- _Task_
Write out each line exactly as given. Leave the pictures out of your copy.
<<<<
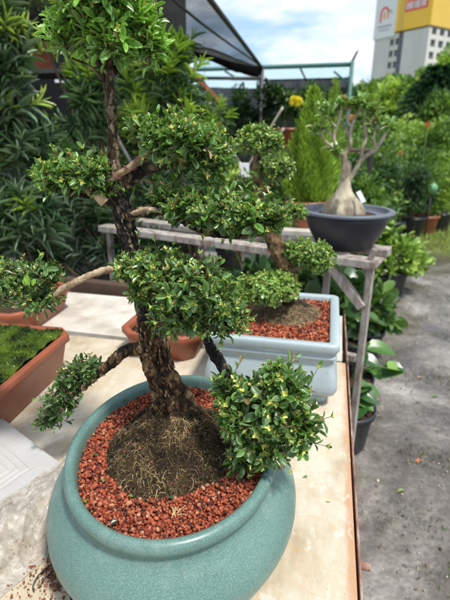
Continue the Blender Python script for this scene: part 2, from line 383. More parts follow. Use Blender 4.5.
M['byellow_shade'] = simple('yellow_banner_shaded', (.62, .40, .06), .5, .1, .3)  # darker copy of the yellow, shade painted on the banner's side and fold
M['bwhite'] = simple('white_banner', (.66, .67, .68), .5, .06, .3)
M['bred'] = simple('red_stripe', (.70, .07, .06), .5, .1, .3)
M['bgreen'] = simple('green_mark', (.25, .42, .10), .5, .1, .3)
M['bgrey'] = simple('grey_mark', (.30, .31, .33), .5, .1, .3)
M['borange'] = simple('orange_mark', (.80, .28, .04), .5, .1, .3)
M['caudex'] = bark('caudex', (.20, .16, .10), (.36, .31, .22), (.50, .44, .33), 26)
M['copper'] = simple('coated_wire', (.16, .045, .05), .45, .2, 60)
M['blackwire'] = simple('black_wire', (.012, .012, .013), .4, .2, 60)
#SPLIT
# ================================================================== GROUND
g = MB()
g.add([(-400, -60, 0), (400, -60, 0), (400, 900, 0), (-400, 900, 0)], [(0, 1, 2, 3)])
tag(g.build('ground', M['ground']), kind='structure')
# grass patch beyond the concrete, and thin tufts in the cracks
def blades(P, L, c):
    n = len(P); D = np.stack([RNG.normal(0, .35, n), RNG.normal(0, .35, n), np.ones(n)], 1)
    return P, D, RNG.normal(size=(n, 3)), L, c
n = 16000; P = np.stack([RNG.uniform(-1, 9, n), RNG.uniform(5.9, 10.0, n), np.zeros(n)], 1)
keep = P[:, 1] > 6.15 + .45 * np.array([noise.noise(Vector((x * .8, y * .3, 0))) for x, y in P[:, :2]])
P = P[keep]; n = len(P); c = np.array([(.24, .31, .07)]) * RNG.uniform(.5, 1.5, (n, 1)) * (1 + RNG.normal(0, .12, (n, 3)))
me = leaves_mesh('grass', T_QUAD, P, *blades(P, 0, 0)[1:3], RNG.uniform(.04, .11, n), .012, np.abs(c))
tag(link('grass', me, M['leaf_far']), 'short yellowish green grass growing past the damp concrete', 'grass', kind='stuff')
n = 1300; cx = RNG.choice(11, n); cen = np.array([(.95, 3.4), (.8, 3.75), (1.25, 4.2), (.75, 2.7), (1.6, 4.6), (.62, 1.9), (1.2, 5.1), (.95, 4.6), (1.9, 5.2), (.55, 1.25), (.42, 1.5)])
P = np.concatenate([cen[cx] + RNG.normal(0, 1, (n, 2)) * np.array([.11, .05]), np.zeros((n, 1))], 1)
c = np.array([(.10, .15, .035)]) * RNG.uniform(.5, 1.5, (n, 1)) * np.ones((1, 3))
me = leaves_mesh('weed', T_QUAD, P, *blades(P, 0, 0)[1:3], RNG.uniform(.008, .03, n), .004, c)
tag(link('weeds', me, M['leaf_far']), 'thin low weeds in the cracks of the concrete path', 'weeds', kind='stuff')
# fallen leaves and grit on the concrete
n = 2600; P = np.stack([RNG.uniform(.12, 1.8, n), RNG.uniform(1.0, 4.8, n), np.full(n, .004)], 1)
c = np.array([(.30, .26, .21)]) * RNG.uniform(.4, 1.7, (n, 1)) * np.ones((1, 3))
tag(link('grit', stones_mesh('grit', P, RNG.gamma(2.2, .0011, n) + .0008, c), M['stone']), 'scattered grit and pebbles on the concrete path', 'grit', kind='stuff')
n = 130; P = np.stack([.12 + RNG.gamma(1.6, .28, n), RNG.uniform(1.0, 4.8, n), np.full(n, .006)], 1); c = np.array([(.16, .10, .05), (.26, .17, .08), (.07, .05, .03), (.14, .17, .05)])[RNG.choice(4, n)]
tag(link('leaf_litter', leaves_mesh('leaf_litter', T_BOX, P, RNG.normal(size=(n, 3)) * V(1, 1, .08), RNG.normal(0, .2, (n, 3)) + V(0, 0, 1), RNG.uniform(.008, .028, n), RNG.uniform(.004, .011, n), c), M['leaf']), 'small brown leaf litter scattered over the damp concrete', 'leaf litter', kind='stuff')
for (x, y, cc, lab) in ((415, 462, (.50, .16, .05), 'small orange fallen leaf on the wet concrete, nearest the camera'), (417, 378, (.45, .25, .15), 'small pinkish fallen leaf on the concrete beside the round leaved plant'), (432, 397, (.12, .22, .05), 'small green fallen leaf on the concrete path'), (397, 492, (.22, .28, .08), 'narrow yellow green leaf on the wet concrete near the table edge')):
    p = onz(x, y, .006); me = leaves_mesh('fallen_leaf', T_BOX, [p], [(.8, .6, .05)], [(0, .1, 1)], .042, .020, np.array([cc]))
    tag(link('fallen_leaf', me, M['leaf']), lab, 'leaf')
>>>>
- _Response to the task_
Continue the Blender Python script for this scene: part 2, from line 383. More parts follow. Use Blender 4.5.
M['byellow_shade'] = simple('yellow_banner_shaded', (.62, .40, .06), .5, .1, .3)  # darker copy of the yellow, shade painted on the banner's side and fold
M['bwhite'] = simple('white_banner', (.66, .67, .68), .5, .06, .3)
M['bred'] = simple('red_stripe', (.70, .07, .06), .5, .1, .3)
M['bgreen'] = simple('green_mark', (.25, .42, .10), .5, .1, .3)
M['bgrey'] = simple('grey_mark', (.30, .31, .33), .5, .1, .3)
M['borange'] = simple('orange_mark', (.80, .28, .04), .5, .1, .3)
M['caudex'] = bark('caudex', (.20, .16, .10), (.36, .31, .22), (.50, .44, .33), 26)
M['copper'] = simple('coated_wire', (.16, .045, .05), .45, .2, 60)
M['blackwire'] = simple('black_wire', (.012, .012, .013), .4, .2, 60)
#SPLIT
# ================================================================== GROUND
g = MB()
g.add([(-400, -60, 0), (400, -60, 0), (400, 900, 0), (-400, 900, 0)], [(0, 1, 2, 3)])
tag(g.build('ground', M['ground']), kind='structure')
# grass patch beyond the concrete, and thin tufts in the cracks
def blades(P, L, c):
    n = len(P); D = np.stack([RNG.normal(0, .35, n), RNG.normal(0, .35, n), np.ones(n)], 1)
    return P, D, RNG.normal(size=(n, 3)), L, c
n = 16000; P = np.stack([RNG.uniform(-1, 9, n), RNG.uniform(5.9, 10.0, n), np.zeros(n)], 1)
keep = P[:, 1] > 6.15 + .45 * np.array([noise.noise(Vector((x * .8, y * .3, 0))) for x, y in P[:, :2]])
P = P[keep]; n = len(P); c = np.array([(.24, .31, .07)]) * RNG.uniform(.5, 1.5, (n, 1)) * (1 + RNG.normal(0, .12, (n, 3)))
me = leaves_mesh('grass', T_QUAD, P, *blades(P, 0, 0)[1:3], RNG.uniform(.04, .11, n), .012, np.abs(c))
tag(link('grass', me, M['leaf_far']), 'short yellowish green grass growing past the damp concrete', 'grass', kind='stuff')
n = 1300; cx = RNG.choice(11, n); cen = np.array([(.95, 3.4), (.8, 3.75), (1.25, 4.2), (.75, 2.7), (1.6, 4.6), (.62, 1.9), (1.2, 5.1), (.95, 4.6), (1.9, 5.2), (.55, 1.25), (.42, 1.5)])
P = np.concatenate([cen[cx] + RNG.normal(0, 1, (n, 2)) * np.array([.11, .05]), np.zeros((n, 1))], 1)
c = np.array([(.10, .15, .035)]) * RNG.uniform(.5, 1.5, (n, 1)) * np.ones((1, 3))
me = leaves_mesh('weed', T_QUAD, P, *blades(P, 0, 0)[1:3], RNG.uniform(.008, .03, n), .004, c)
tag(link('weeds', me, M['leaf_far']), 'thin low weeds in the cracks of the concrete path', 'weeds', kind='stuff')
# fallen leaves and grit on the concrete
n = 2600; P = np.stack([RNG.uniform(.12, 1.8, n), RNG.uniform(1.0, 4.8, n), np.full(n, .004)], 1)
c = np.array([(.30, .26, .21)]) * RNG.uniform(.4, 1.7, (n, 1)) * np.ones((1, 3))
tag(link('grit', stones_mesh('grit', P, RNG.gamma(2.2, .0011, n) + .0008, c), M['stone']), 'scattered grit and pebbles on the concrete path', 'grit', kind='stuff')
n = 130; P = np.stack([.12 + RNG.gamma(1.6, .28, n), RNG.uniform(1.0, 4.8, n), np.full(n, .006)], 1); c = np.array([(.16, .10, .05), (.26, .17, .08), (.07, .05, .03), (.14, .17, .05)])[RNG.choice(4, n)]
tag(link('leaf_litter', leaves_mesh('leaf_litter', T_BOX, P, RNG.normal(size=(n, 3)) * V(1, 1, .08), RNG.normal(0, .2, (n, 3)) + V(0, 0, 1), RNG.uniform(.008, .028, n), RNG.uniform(.004, .011, n), c), M['leaf']), 'small brown leaf litter scattered over the damp concrete', 'leaf litter', kind='stuff')
for (x, y, cc, lab) in ((415, 462, (.50, .16, .05), 'small orange fallen leaf on the wet concrete, nearest the camera'), (417, 378, (.45, .25, .15), 'small pinkish fallen leaf on the concrete beside the round leaved plant'), (432, 397, (.12, .22, .05), 'small green fallen leaf on the concrete path'), (397, 492, (.22, .28, .08), 'narrow yellow green leaf on the wet concrete near the table edge')):
    p = onz(x, y, .006); me = leaves_mesh('fallen_leaf', T_BOX, [p], [(.8, .6, .05)], [(0, .1, 1)], .042, .020, np.array([cc]))
    tag(link('fallen_leaf', me, M['leaf']), lab, 'leaf')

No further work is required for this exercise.